Intriguing stories
AUTHOR and journalist Sarah Lonsdale has written for a wide variety of publications, including English papers the Observer, Financial and Sunday Times, Evening Standard, Daily Telegraph, and National Geographic.
She records the hard-won triumphs of these feisty women who had the courage to stand up for their beliefs. I had heard of only one or two of the women featured in these pages.
They asserted themselves in many ways, all the more admirable because many came from disadvantaged backgrounds, growing up in an often repressive society with few opportunities.
It is sobering to think that some hundred years later, in 2021, chauvinism and misogyny still exist.
The only woman whose name was familiar to me was Depression-era Australian Kylie Tennant.
She gathered material for her novels such as The Battlers and Ride on Stranger in outback Australia, exposing the hardship of farmers and also, the plight of families in city slums.
Most of these women were precocious from a very early age; eventually finding (or fighting) their way into the newsrooms of Fleet Street, and into homes, courts, prisons and police stations.
Only some were encouraged by parents and family; many others were held back in their endeavours, stifled by the male culture surrounding them.

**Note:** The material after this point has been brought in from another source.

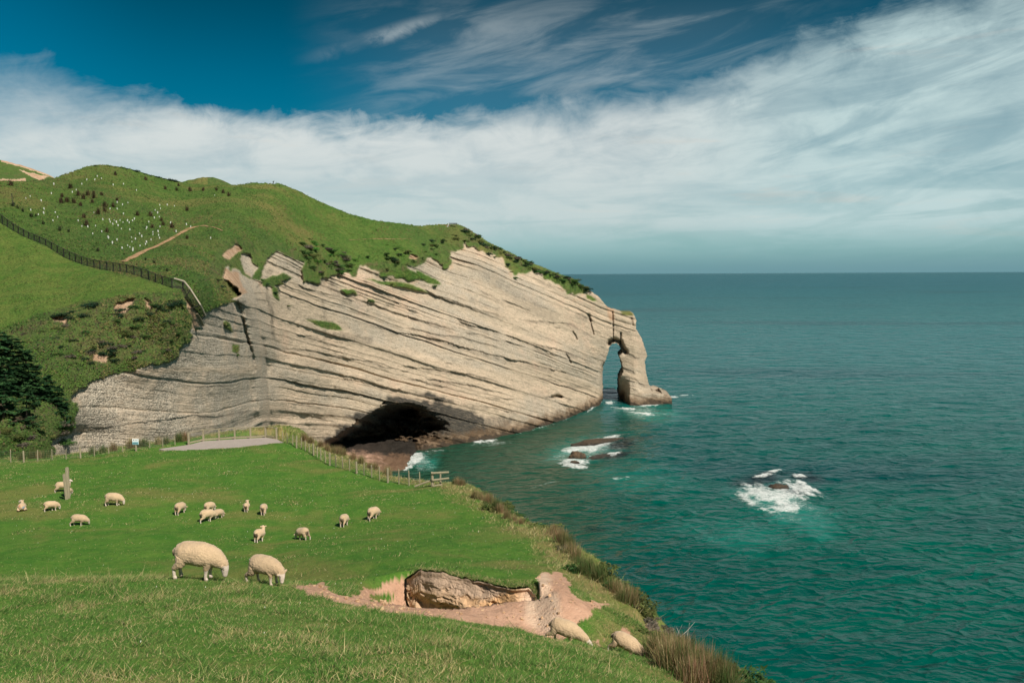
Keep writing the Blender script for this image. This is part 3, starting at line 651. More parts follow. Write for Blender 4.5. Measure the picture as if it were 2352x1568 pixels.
# ------------------------------------------------------------------ NEAR GROUND (foreground knoll and sheep paddock)
E_edge = [(1000, 1104, 57), (1040, 1105, 54), (1100, 1140, 47), (1160, 1175, 43), (1200, 1200, 39.5), (1270, 1225, 34.5), (1330, 1285, 27.5), (1395, 1330, 24), (1440, 1375, 21.5), (1480, 1425, 19.8), (1510, 1475, 17.5), (1560, 1510, 15), (1640, 1555, 12.3), (1700, 1620, 10.5)]
E_far = [(40, 1050, 76), (180, 1040, 78), (320, 1018, 79), (430, 1005, 80), (560, 985, 81), (640, 975, 81), (665, 990, 79), (700, 1010, 75), (760, 1035, 69.5), (830, 1065, 63), (900, 1092, 59), (960, 1106, 57)]
near_c = E_edge+E_far+[(0, 1062, 70), (150, 1052, 72), (310, 1032, 74), (430, 1019, 76), (640, 1006, 78), (370, 1034, 71), (655, 1021, 72), (700, 1032, 71), (880, 1100, 57), (990, 1118, 53),
 (50, 1167, 47), (263, 1160, 46), (430, 1182, 45), (606, 1182, 44), (695, 1239, 38.5), (790, 1208, 42), (860, 1191, 43), (300, 1250, 37), (0, 1240, 38), (600, 1310, 29), (900, 1290, 27), (1000, 1250, 31), (1100, 1220, 36), (1200, 1280, 28), (1300, 1310, 24),
 (0, 1568, 7.4), (300, 1568, 7.3), (600, 1568, 7.3), (900, 1568, 7.3), (1176, 1568, 7.6), (1400, 1568, 8.6), (0, 1430, 11.2), (400, 1430, 11.2), (800, 1440, 10.8), (1100, 1470, 10.0),
 (0, 1332, 17), (200, 1328, 17.3), (460, 1333, 16.5), (620, 1346, 16.3), (760, 1362, 15.5), (850, 1388, 14.2), (1000, 1417, 12.6), (1160, 1432, 12.3), (1270, 1474, 11.6), (1350, 1524, 10.6),
 (967, 1309, 21), (1014, 1315, 20.6), (1094, 1337, 20), (1181, 1352, 19.4), (1240, 1330, 19.3), (1304, 1367, 18.4), (1353, 1385, 18), (1305, 1478, 16.6), (1445, 1508, 17.2), (1400, 1450, 18.2), (850, 1340, 20), (740, 1339, 19)]
near_w = [tuple(p) for p in at(np.array([c[0] for c in near_c]), np.array([c[1] for c in near_c]), np.array([c[2] for c in near_c]))]
near_w += [(-12, 24, 50.3), (-8, 24, 50.3), (-5, 25, 50.2), (-16, 24, 50.3), (-10, 28, 48.85), (-16, 28, 48.85), (0, 0, 58.4), (-8, 0, 58.5), (6, 0, 57.9), (-14, 6, 56.7), (-30, 20, 52.0), (-60, 40, 47), (-70, 70, 43.8), (-75, 95, 42), (-50, 90, 43), (-3, -6, 59.6), (9, 4, 55), (-40, 5, 57.5)]
near_w = np.array(near_w)
Ts = tps_fit(near_w[:, :2]/25, near_w[:, 2], 2e-3)
edge_w = at(np.array([c[0] for c in E_edge]), np.array([c[1] for c in E_edge]), np.array([c[2] for c in E_edge]))[:, :2]
far_w = at(np.array([c[0] for c in E_far]), np.array([c[1] for c in E_far]), np.array([c[2] for c in E_far]))[:, :2]
plat = np.array(list(map(tuple, edge_w))+[(9.5, 4), (10, -12), (-130, -12), (-130, 80), (-66, 79)]+list(map(tuple, far_w)))
rimline = np.array([(10, -12), (9.5, 4)]+list(map(tuple, edge_w[::-1]))+list(map(tuple, far_w[::-1])))
btop = [(934, 1326, 21.6), (967, 1309, 21.0), (1014, 1315, 20.6), (1054, 1327, 20.3), (1094, 1337, 20.0), (1140, 1346, 19.7), (1181, 1351, 19.4), (1212, 1347, 19.3), (1228, 1364, 19.1), (1242, 1415, 18.65)]
bbas = [(934, 1336, 21.2), (964, 1412, 20.4), (1014, 1421, 20.0), (1054, 1422, 19.7), (1094, 1424, 19.4), (1140, 1428, 19.1), (1181, 1438, 18.8), (1212, 1446, 18.6), (1232, 1450, 18.4), (1246, 1453, 18.2)]
btw = at(*np.array(btop, float).T); bbw = at(*np.array(bbas, float).T)
bh = np.maximum(0, btw[:, 2]-bbw[:, 2])
def onz(px, py, z):
    d = ray(px, py); return CAM+d*((z-CAMZ)/d[2])
outl = [(365, 1030.5), (391, 1037.5), (404, 1036.5), (520, 1029), (660.5, 1020), (635, 1008), (610, 1004), (539, 1008), (466.8, 1012.5), (433, 1021)]
dz = float(at(503, 1014, 77)[2]); deckP = np.array([onz(a, b, dz)[:2] for a, b in outl])
def near_z(x, y, noise=True):
    x = np.asarray(x, float); y = np.asarray(y, float); sh = x.shape; x = x.ravel(); y = y.ravel()
    z = Ts(np.stack([x, y], 1)/25)
    # hollow in front of the earth bank
    line = btw[:, :2]+np.array([0.05, .34]); d, par = dseg(x, y, line)
    i = np.clip(par.astype(int), 0, len(bh)-2); hh = bh[i]*(1-(par-i))+bh[i+1]*(par-i)
    yl = np.interp(x, line[:, 0], line[:, 1]); front = y < yl
    xin = sst(line[0, 0]-1.2, line[1, 0], x)*sst(line[-1, 0]+.45, line[-2, 0]-.1, x)
    z = z-np.where(front, hh*(1.7*sst(6.5, 1.4, d))*xin, 0)
    wxr = x+.75*fbm(x/2.4, y/2.4, 3, 106); wyr = y+.75*fbm(x/2.4+7, y/2.4, 3, 107)
    o = ~inpoly(wxr, wyr, plat); de, _ = dseg(wxr, wyr, rimline); dd = np.where(o, de, 0)
    z = z-.45*dd-1.5*np.maximum(0, dd-1.2)
    z = np.maximum(z, -3)
    if noise:
        z = z+.10*fbm(x/2.6, y/2.6, 3, 101)+.035*fbm(x/.55, y/.55, 3, 102)+.1*fbm(x/7, y/7, 2, 103)+np.where(o, .5*fbm(x/2, y/2, 3, 104)*sst(0, 3, dd), 0)
    z = np.where(inpoly(x, y, deckP), np.minimum(z, dz-.15), z)
    dk_, _ = dseg(x, y, deckP, True); z = np.where((dk_ < 1.5), np.minimum(z, dz-.15+.25*sst(.3, 1.5, dk_)), z)
    return z.reshape(sh)
def near_hit(px, py):
    """first meeting of the line of sight with the near ground"""
    px = np.atleast_1d(np.asarray(px, float)); py = np.atleast_1d(np.asarray(py, float)); d = ray(px, py); d = d/d[:, 1:2]
    Ys = np.exp(np.linspace(math.log(4), math.log(110), 260))
    P = CAM+d[:, None]*Ys[None, :, None]
    g = P[..., 2]-near_z(P[..., 0], P[..., 1]); below = g < 0
    i = np.clip(np.argmax(below, 1), 1, len(Ys)-1); r = np.arange(len(px))
    g0, g1 = g[r, i-1], g[r, i]; f_ = np.clip(g0/(g0-g1+1e-9), 0, 1)
    Yv = Ys[i-1]*(1-f_)+Ys[i]*f_; Yv = np.where(below.any(1), Yv, 60)
    return CAM+d*Yv[:, None]
sl = (np.arange(-1300, 1960, 3.2)-CX)/F
yr = np.exp(np.linspace(math.log(1.2), math.log(112), 640))
SL, YR = np.meshgrid(sl, yr); NX = SL*YR
NZ = near_z(NX, YR); log('near ground')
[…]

Only the most spirited won through, as exemplified by star reporters Alison Settle, Claudia Parsons, Margaret Lane and mountaineer Dorothy Pilley who defied the odds by discarding frilled petticoats and long skirts and donned breeches and boots for a Swiss Alps climb; unheard of in those days.
Others were marginalised or derided as “lady novelists”.
Controversial and breaking with conventions in their era, these women’s stories are intriguing, and resonate today, when we still have a way to go in equality and respect.
Thoroughly researched through libraries, newspaper files, diaries, letters and interviews with friends and descendants, Lonsdale’s book affords a window into these courageous, often rebellious women who fought to have their voices heard. She brings them vividly to life.